Catatan Kelam soal Intoleransi
Sepanjang tahun 2023, SETARA Institute mencatat 217 peristiwa dengan 329 tindakan pelanggaran kebebasan beragama atau berkeyakinan (KBB) di Indonesia. Dari jumlah tersebut, 114 tindakan dilakukan oleh aktor negara, sementara 215 tindakan dilakukan oleh aktor non-negara.
Selain itu, SETARA Institute juga mencatat bahwa penggunaan delik penodaan agama masih tinggi, dengan 15 kasus pada tahun 2023. Tindakan intoleransi oleh masyarakat tercatat sebanyak 26 tindakan, dan diskriminasi oleh elemen negara sebanyak 23 tindakan.
Kasus di tahun 2023 ternyata lebih tinggi jika dibandingkan tahun 2022. Di tahun itu, SETARA Institute mencatat, ada 175 peristiwa dengan 333 tindakan pelanggaran kebebasan beragama atau berkeyakinan (KBB) di Indonesia.

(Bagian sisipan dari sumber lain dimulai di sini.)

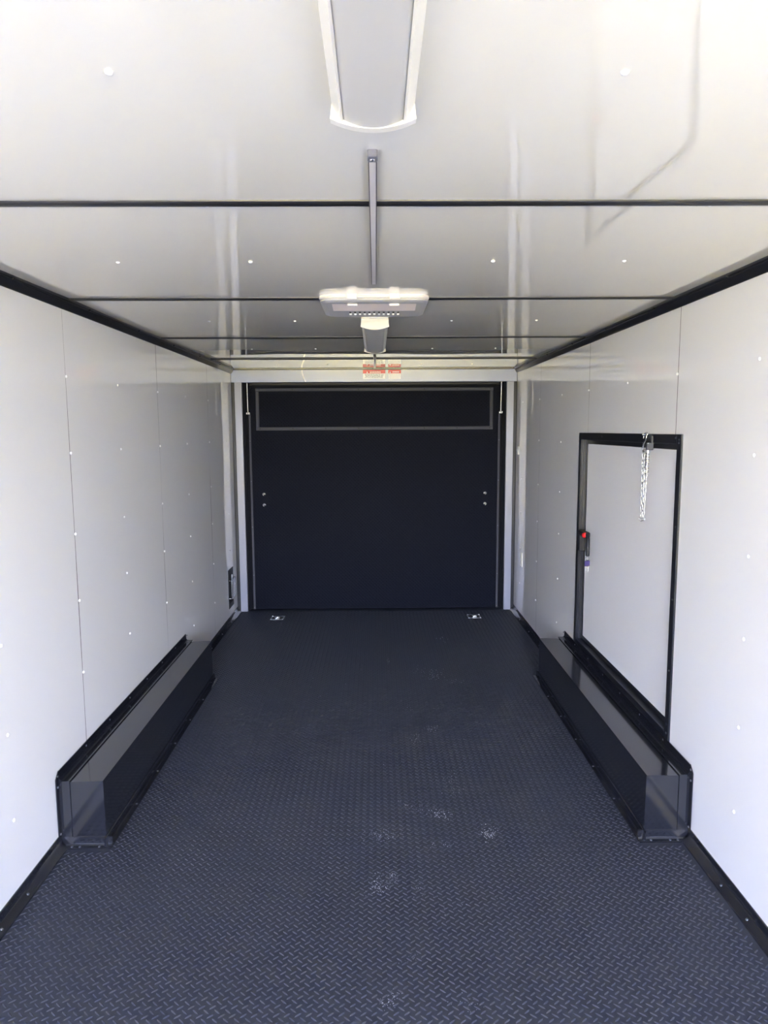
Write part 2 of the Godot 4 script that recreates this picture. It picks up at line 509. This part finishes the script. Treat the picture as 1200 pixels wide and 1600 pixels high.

Data-data ini menunjukkan bahwa kasus intoleransi dan pelanggaran kebebasan beragama atau berkeyakinan masih menjadi tantangan serius di Indonesia, dengan keterlibatan berbagai aktor baik dari negara maupun masyarakat.
Calon Gubernur Jawa Barat dengan suara terbanyak, Dedi Mulyadi turut menanggapi terkait isi intoleransi di Jabar. Dedi Mulyadi menyoroti politisasi agama untuk kepentingan elektoral sebagai penyebab intoleransi. Menurutnya, ada kekuatan politik yang mengapitalisasi agama untuk kepentingan elektoral.
"Pemerintah provinsi tidak boleh takut pada kaum intoleran. Pegang teguh aturan. Jangan kapitalisasi agama untuk kepentingan politik. Ini yang menjadi problem. Insya Allah kita akan hidup rukun dan damai," kata Dedi.
Dalam empat visi yang disampaikan pasangan Dedi-Erwan juga mencantumkan kemerdekaan beragama bagi warga Jabar. "Pembangunan yang menghormati kebebasan beragama dan memberikan perlindungan ibadah secara merdeka," sambungnya.
Apakah ke depan kasus intoleransi di Jawa Barat khususnya yang menimpa Ahmadiyah akan mereda? Ini menjadi pekerjaan rumah pasangan Dedi-Erwan selama lima tahun ke depan.